EU competition chief speaks about AI and competition law
When the Director General of the European Commission’s Directorate General for Competition (DG COMP) speaks, people listen.
When he speaks about Artificial Intelligence (AI) and competition law, everyone should listen.
This is because Olivier Guersent’s words matter and they give an insight into the Commission’s thinking even if the thinking is still relatively early-stage given that AI has yet to unfold fully.
Guersent was addressing the Autoridade da Concorrência – the extraordinarily impressive Portuguese competition agency – on its 20th anniversary – at its annual Lisbon Conference when he spoke about the Digitial Markets Act (DMA) as well as AI.
His key messages were:
- the main competition challenges from AI relate to:
- biases
- fairness
- privacy
- security
- accountability
- transparency
- the Commission will use its full toolbox - antitrust, dominance, merger control and the DMA rules - to tackle AI competition problems
- “Antitrust enforcement has inspired and will keep inspiring digital regulation.”
He begun by recognising how the digital transformation has improved lives in many ways, but he immediately said that large online platforms pose new challenges. He said that there was a consensus on the need for action to address these challenges. He said that this consensus is the reason why the process leading to the adoption of the DMA, including the negotiations with the EU’s co-legislators, went “so smoothly.”
Interestingly, he said that the DMA (which is enforceable from 7 March 2024) and antitrust enforcement complement each other and will coexist. This is because, he observed, they address different issues. He said that the European Commission will continue to enforce Article 102 of the TFEU – the main EU rule on abuse of dominance - in relation to the practices of gatekeepers that are not covered by the DMA, and in relation to dominant companies that either do not qualify as gatekeepers or do not provide core platform services. Moreover, the highly experienced Guersent observed that “antitrust enforcement has inspired and will keep inspiring digital regulation.”
While the European Commission is the sole enforcer of the DMA, it is true that Member State competition agencies and the EU will have to work together and Guersent observed that the Dutch competition agency had seconded people to the European Commission for six months, as part of a Joint DMA Investigative Team. He expects that other national competition agencies will send personnel to the European Commission as well.
On AI, he said that it will probably transform much of our work and private lives. He thought the main challenges relate to:
- biases
- fairness
- privacy
- security
- accountability
- transparency
He said that these issues motivated the European Commission in 2021 to propose a new package to boost investment in AI and regulate it. This is the draft AI Act. The draft measure is still under negotiation within the EU.

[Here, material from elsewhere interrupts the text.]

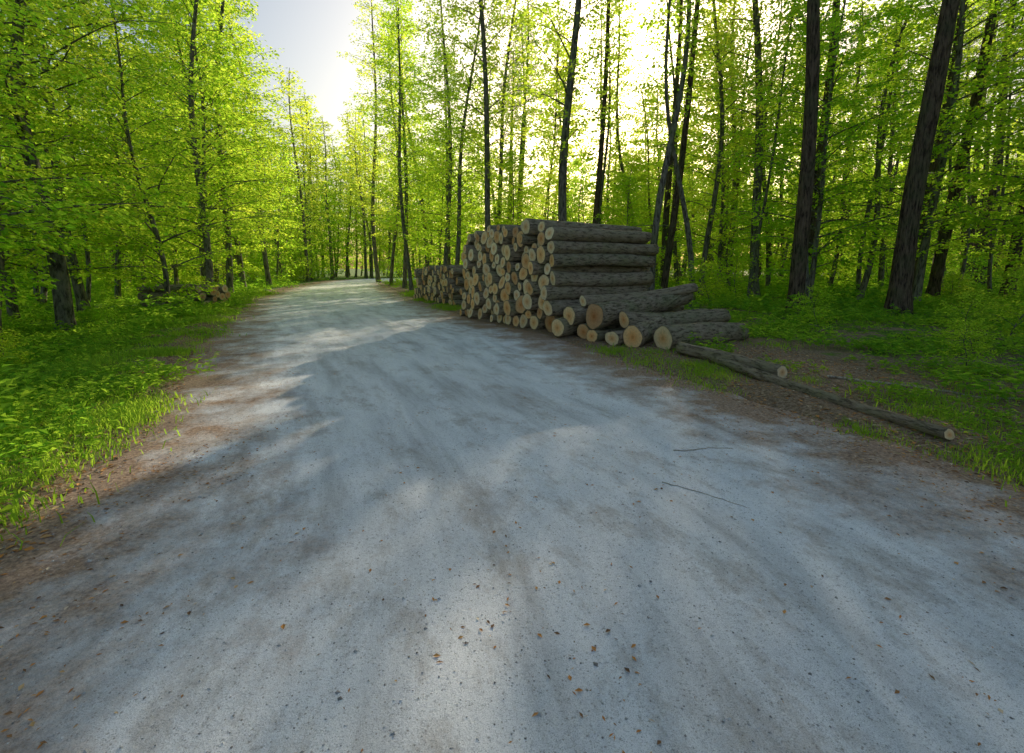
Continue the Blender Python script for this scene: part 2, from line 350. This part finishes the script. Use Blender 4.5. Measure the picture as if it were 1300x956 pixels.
# ---------------- trees
def gen_tree(name,seed,H,r0,cs,blen,nb,sub,lpb,ls,e0=.5,bark=MAT_BARK,leaf=MAT_LEAF,wander=.25,dead=0,needle=False,lowshape=.5,sprays=.16,sides=10,twigs=True,nrm=.9):
    r=np.random.default_rng(seed); wood=Acc()
    n=24; t=np.linspace(0,1,n); z=H*t
    ph=r.uniform(0,6.3,4); X=wander*(np.sin(t*3+ph[0])-np.sin(ph[0]))+.4*wander*(np.sin(t*9+ph[1])-np.sin(ph[1])); Yc=wander*(np.sin(t*3.4+ph[2])-np.sin(ph[2]))+.4*wander*(np.sin(t*8+ph[3])-np.sin(ph[3]))
    P=np.stack([X,Yc,z-.25],1); R=r0*(1-t*.93)**.75; R[0]*=1.5
    R2=R[:,None]*(1+r.normal(0,.035,(n,sides)))
    V,F=tube(P,R2,sides); wood.add(V,F)
    lp=[];la=[]
    def tp(zz): q=(zz+.25)/H; return np.array([np.interp(q,t,X),np.interp(q,t,Yc),zz]), np.interp(q,t,R)
    for i in range(dead):
        zz=r.uniform(1.5,cs+1); p,rr=tp(zz); az=r.uniform(0,6.3); L=r.uniform(.4,2.0); d=np.array([math.cos(az),math.sin(az),r.uniform(-.2,.5)])
        V,F=tube([p,p+d*L*.5,p+d*L+np.array([0,0,-.08])],[.018,.011,.004],4); wood.add(V,F)
    for i in range(nb):
        f=((i+r.random())/nb)**.95; zz=cs+(H*.97-cs)*f; p,rr=tp(zz); az=i*2.4+r.normal(0,.4)
        prof=(1-.72*f) if needle else (1-.82*f**2.2)
        L=blen*prof*min(1,lowshape+f*3)*r.uniform(.5,1.2); e=e0+.5*f+r.normal(0,.15)
        k=6; pts=[p]; ee=e; aa=az
        for s in range(k):
            pts.append(pts[-1]+np.array([math.cos(aa)*math.cos(ee),math.sin(aa)*math.cos(ee),math.sin(ee)])*L/k); ee-=(e+.12)/k*1.0+r.normal(0,.05); aa+=r.normal(0,.12)
        pts=np.array(pts); V,F=tube(pts,np.linspace(min(rr*.45,.008+.007*L),.003,k+1),4); wood.add(V,F)
        ts=np.linspace(.15,1,sub)
        for j,tt in enumerate(ts):
            q=np.array([np.interp(tt*k,np.arange(k+1),pts[:,c]) for c in range(3)])
            sgn=1 if j%2 else -1; a2=aa*tt+az*(1-tt)+sgn*r.uniform(.5,1.1)*(1 if tt<.97 else .2); l2=(L*.42*(1.08-tt)+.35)*r.uniform(.7,1.2)
            e2=r.normal(.02,.13)+(.25*f if not needle else .3)
            d=np.array([math.cos(a2)*math.cos(e2),math.sin(a2)*math.cos(e2),math.sin(e2)]); en=q+d*l2+np.array([0,0,-.06*l2])
            if twigs:
                V,F=tube([q,(q+en)/2+np.array([0,0,.02]),en],[.005,.0035,.002],3); wood.add(V,F)
            m_=max(3,int(lpb*l2*r.uniform(.4,1.45))); u=r.uniform(.0,1.1,m_)[:,None]
            side=np.cross(d,[0,0,1]); pp=q+(en-q)*u+side*r.normal(0,sprays,m_)[:,None]*(1.15-.5*u)+np.array([0,0,1.])*r.normal(-.02,sprays*.4,m_)[:,None]
            ax=d+side*r.normal(0,.8,m_)[:,None]+np.stack([np.zeros(m_)]*2+[r.normal(-.25,.35,m_)],1); lp.append(pp);la.append(ax)
    lp=np.concatenate(lp); la=np.concatenate(la); m_=len(lp)
    N=np.stack([r.normal(0,nrm,m_),r.normal(0,nrm,m_),np.ones(m_)],1)
    if needle: N=r.normal(0,1,(m_,3)); la=la+r.normal(0,.6,(m_,3))
    S=ls*r.uniform(.65,1.25,m_); W=S*(.66 if not needle else .14)
    V,F=leaves(lp,la,N,S,W)
    wv,wf=wood.get()
    return mkmesh(name+"_wood",wv,wf,[bark],smooth=True), mkmesh(name+"_crown",V,F,[leaf])
A=[gen_tree("beech",10+i,[12,14,10][i],[.10,.14,.085][i],[.9,1.4,.6][i],[3.8,4.1,3.2][i],[52,58,46][i],9,36,.13,.4) for i in range(3)]
B=[gen_tree("tall",30+i,[21,24,19][i],[.17,.21,.15][i],[3.8,5.5,2.8][i],[3.3,3.7,2.9][i],[54,56,50][i],8,22,.16,.55,leaf=MAT_LEAF2,wander=.45,dead=6,sprays=.24,twigs=False) for i in range(3)]
C_=[gen_tree("pine",50+i,[24,26][i],[.26,.29][i],[14,16][i],[3.0,3.2][i],32,8,36,.3,.5,bark=MAT_PBARK,leaf=MAT_NEEDLE,wander=.35,dead=26,needle=True,sprays=.22,sides=16) for i in range(2)]
S_=[gen_tree("shrub",70+i,[2.6,1.8][i],.03,.15,[1.2,1.0][i],22,6,32,.10,.5,wander=.15,twigs=False) for i in range(2)]
D_=[gen_tree("slender",110+i,[20,18][i],[.15,.12][i],[8.5,7][i],[2.4,2.2][i],30,6,16,.18,.6,leaf=MAT_LEAF2,wander=.5,dead=14,sprays=.24,twigs=False) for i in range(2)]
FA=[gen_tree("far_beech",80+i,[15,18,13][i],[.13,.16,.12][i],[.5,.9,.3][i],[4.2,4.6,3.8][i],[44,48,40][i],6,13,.29,.5,wander=.3,sides=7,twigs=False,sprays=.34,lowshape=.8) for i in range(3)]
FB=[gen_tree("far_hornbeam",90+i,[22,25][i],[.18,.22][i],[3,4.5][i],[4,4.4][i],[48,50][i],6,12,.31,.6,leaf=MAT_LEAF2,wander=.5,sides=7,twigs=False,sprays=.36,lowshape=.7) for i in range(2)]
def tree(name,var,x,y,s=1,rot=None,tilt=(0,0),parent=None,thick=1):
    wm,cm=var; rot=random.uniform(0,6.28) if rot is None else rot
    z=gh(x,y) if abs(x)<150 and y<150 else 0
    o=obj(name,wm,(x,y,z),(tilt[0],tilt[1],rot),(s*thick,s*thick,s),parent)
    c=obj("crown",cm,(0,0,0),(0,0,0),(1/thick,1/thick,1),o); return o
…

Guersent said that EU’s aim is to ensure that people can trust that AI as being safe and compliant with fundamental rights.
Importantly, he said that AI can also raise competition concerns. He identified two main concerns:
- AI can facilitate collusion between algorithms or make it more difficult for competition authorities to detect them and this “is why DG Competition is increasing its capacity to detect antitrust infringements”
- the AI sector itself can raise competition concerns. Based on the EU’s experience in digital markets, anti-competitive strategies and a “winner-takes-all” outcome cannot be excluded. This is because AI systems rely on vast amounts of computing power and data. Companies that have access to cloud services’ facilities and vast amounts of data – or to unique data sets – can be incentivized to favour their own AI systems. He said that this meant that in turn, these AI systems, once deployed on smartphones or virtual assistants, can be used to favour the other services that these companies provide.
He mentioned three tools which the EU will use to address competition law concerns in AI, namely:
- antitrust rules (i.e. the rules on anti-competitive arrangement and abuse of dominance), if competition concerns materialize
- merger control, if businesses engage in “killer acquisitions”
- the DMA where the EU may add new core platform services like AI systems, if warranted.
His speech was a valuable glimpse into the future. It was not overly detailed because the detail does not exist.
Ultimately, the speech pointed to three future developments:
- the Commission’s plan to publish by mid-2024 a draft of Guidelines by Exclusionary Abuses
- the EU’s plan to adopt the AI Act shortly
- there will be competition cases in the AI space with some of them falling under the DMA but mostly on issues which have not yet been devised let alone resolved.